How to Cite a Journal Article in Chicago 17 — Free Generator
- Chicago 17 journal format (bibliography): Author. "Title." Journal Name vol, no. X (Year): pages. DOI.
- Volume number immediately follows journal name — no "vol." prefix
- Chicago 17 uses colon before page range
Table of Contents
To cite a journal article in Chicago 17 (notes-bibliography) bibliography: Author Last, First. "Article Title." Journal Name vol, no. X (Year): pages. DOI. Example: Lee, Sarah J. "Effects of Sleep Deprivation on Academic Performance." Journal of Educational Psychology 45, no. 3 (2022): 12–28. https://doi.org/10.1037/edu0000123.
The free citation generator handles this. Below covers the Chicago-specific formatting quirks (volume number without "vol." prefix, year in parentheses, colon before pages).
Chicago 17 journal article bibliography format
Author Last, First. "Article Title." Journal Name vol, no. X (Year): pages. DOI.
- Author: Last, First.
- Article title: In quotation marks, title case.

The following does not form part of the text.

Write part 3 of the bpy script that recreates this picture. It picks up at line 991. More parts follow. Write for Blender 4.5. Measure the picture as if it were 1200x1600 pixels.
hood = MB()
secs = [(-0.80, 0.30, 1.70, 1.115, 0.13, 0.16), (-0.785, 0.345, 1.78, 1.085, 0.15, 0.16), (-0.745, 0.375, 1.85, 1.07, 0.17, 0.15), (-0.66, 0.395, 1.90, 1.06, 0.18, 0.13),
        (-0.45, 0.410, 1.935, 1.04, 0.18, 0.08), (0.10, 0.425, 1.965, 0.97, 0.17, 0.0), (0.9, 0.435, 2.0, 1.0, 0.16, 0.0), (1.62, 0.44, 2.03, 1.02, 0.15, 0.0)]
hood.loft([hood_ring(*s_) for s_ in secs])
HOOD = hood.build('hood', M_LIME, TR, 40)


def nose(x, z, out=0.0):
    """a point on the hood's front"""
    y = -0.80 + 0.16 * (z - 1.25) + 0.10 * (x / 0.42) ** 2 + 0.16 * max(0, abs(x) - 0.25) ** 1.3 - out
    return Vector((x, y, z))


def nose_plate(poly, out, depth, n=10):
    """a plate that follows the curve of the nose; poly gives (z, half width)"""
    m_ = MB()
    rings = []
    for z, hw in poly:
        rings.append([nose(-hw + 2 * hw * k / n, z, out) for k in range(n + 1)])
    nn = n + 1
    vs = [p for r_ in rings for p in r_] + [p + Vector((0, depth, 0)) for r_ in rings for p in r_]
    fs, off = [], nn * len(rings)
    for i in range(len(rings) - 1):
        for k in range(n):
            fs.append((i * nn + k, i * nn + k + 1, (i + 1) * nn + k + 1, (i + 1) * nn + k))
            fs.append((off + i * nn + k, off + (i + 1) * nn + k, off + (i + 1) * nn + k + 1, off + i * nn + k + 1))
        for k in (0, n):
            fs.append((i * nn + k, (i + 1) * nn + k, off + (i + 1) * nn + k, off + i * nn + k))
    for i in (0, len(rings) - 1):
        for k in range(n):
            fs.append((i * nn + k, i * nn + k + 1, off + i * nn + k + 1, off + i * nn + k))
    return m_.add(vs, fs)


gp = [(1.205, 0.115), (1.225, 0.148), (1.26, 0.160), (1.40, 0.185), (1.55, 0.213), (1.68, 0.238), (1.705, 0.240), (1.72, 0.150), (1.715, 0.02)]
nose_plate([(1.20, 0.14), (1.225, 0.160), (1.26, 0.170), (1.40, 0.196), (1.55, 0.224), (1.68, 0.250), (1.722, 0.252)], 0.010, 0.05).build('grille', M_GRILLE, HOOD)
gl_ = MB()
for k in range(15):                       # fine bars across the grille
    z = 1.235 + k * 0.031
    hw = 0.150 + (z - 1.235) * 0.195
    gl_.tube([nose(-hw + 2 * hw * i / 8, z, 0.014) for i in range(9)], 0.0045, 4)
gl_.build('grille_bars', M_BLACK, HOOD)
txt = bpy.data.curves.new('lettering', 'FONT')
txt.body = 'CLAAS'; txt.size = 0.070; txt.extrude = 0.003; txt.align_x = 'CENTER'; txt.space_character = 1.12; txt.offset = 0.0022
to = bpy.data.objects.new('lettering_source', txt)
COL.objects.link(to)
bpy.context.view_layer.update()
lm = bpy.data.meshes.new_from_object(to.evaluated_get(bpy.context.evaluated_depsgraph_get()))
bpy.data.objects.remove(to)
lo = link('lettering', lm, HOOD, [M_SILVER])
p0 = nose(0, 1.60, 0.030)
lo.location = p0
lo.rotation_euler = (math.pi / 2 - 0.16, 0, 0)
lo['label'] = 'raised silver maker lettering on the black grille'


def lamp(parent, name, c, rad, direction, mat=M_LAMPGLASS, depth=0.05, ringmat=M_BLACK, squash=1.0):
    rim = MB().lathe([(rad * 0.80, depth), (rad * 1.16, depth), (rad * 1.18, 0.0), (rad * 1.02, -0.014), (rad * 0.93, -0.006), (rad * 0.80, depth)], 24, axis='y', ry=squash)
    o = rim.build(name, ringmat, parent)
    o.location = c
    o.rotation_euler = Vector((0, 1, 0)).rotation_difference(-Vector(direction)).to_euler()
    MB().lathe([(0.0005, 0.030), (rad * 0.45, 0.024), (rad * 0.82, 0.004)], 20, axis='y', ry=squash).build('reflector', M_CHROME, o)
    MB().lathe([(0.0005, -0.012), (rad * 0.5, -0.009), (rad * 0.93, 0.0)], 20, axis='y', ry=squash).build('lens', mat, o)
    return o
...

- Journal name: Italicized.
- Volume: Just the number — no "vol." prefix. Different from APA and MLA.
- Issue: "no. X" after volume, separated by comma.
- Year: In parentheses, after the volume/issue.
- Pages: After a colon. Use en-dash (12–28).
- DOI: Full URL format.
Example: Lee, Sarah J. "Effects of Sleep Deprivation on Academic Performance." Journal of Educational Psychology 45, no. 3 (2022): 12–28. https://doi.org/10.1037/edu0000123.
Footnote format for journal articles
1. First Last, "Article Title," Journal Name vol, no. X (Year): page.
Example: 1. Sarah J. Lee, "Effects of Sleep Deprivation on Academic Performance," Journal of Educational Psychology 45, no. 3 (2022): 18.
Shortened subsequent form: 2. Lee, "Sleep Deprivation," 19.
Differences from bibliography:
- Author first-last (not inverted).
- Commas instead of periods.
- Specific page number after colon (the page you're citing, not the range).
Multiple authors in Chicago 17
Bibliography:
- 2 authors: Lee, Sarah J., and Robert T. Smith. "Article Title." ...
- 3 authors: List all with commas and "and" before last. Lee, Sarah J., Robert T. Smith, and Karen Brown.
- 4–10 authors: List all in bibliography.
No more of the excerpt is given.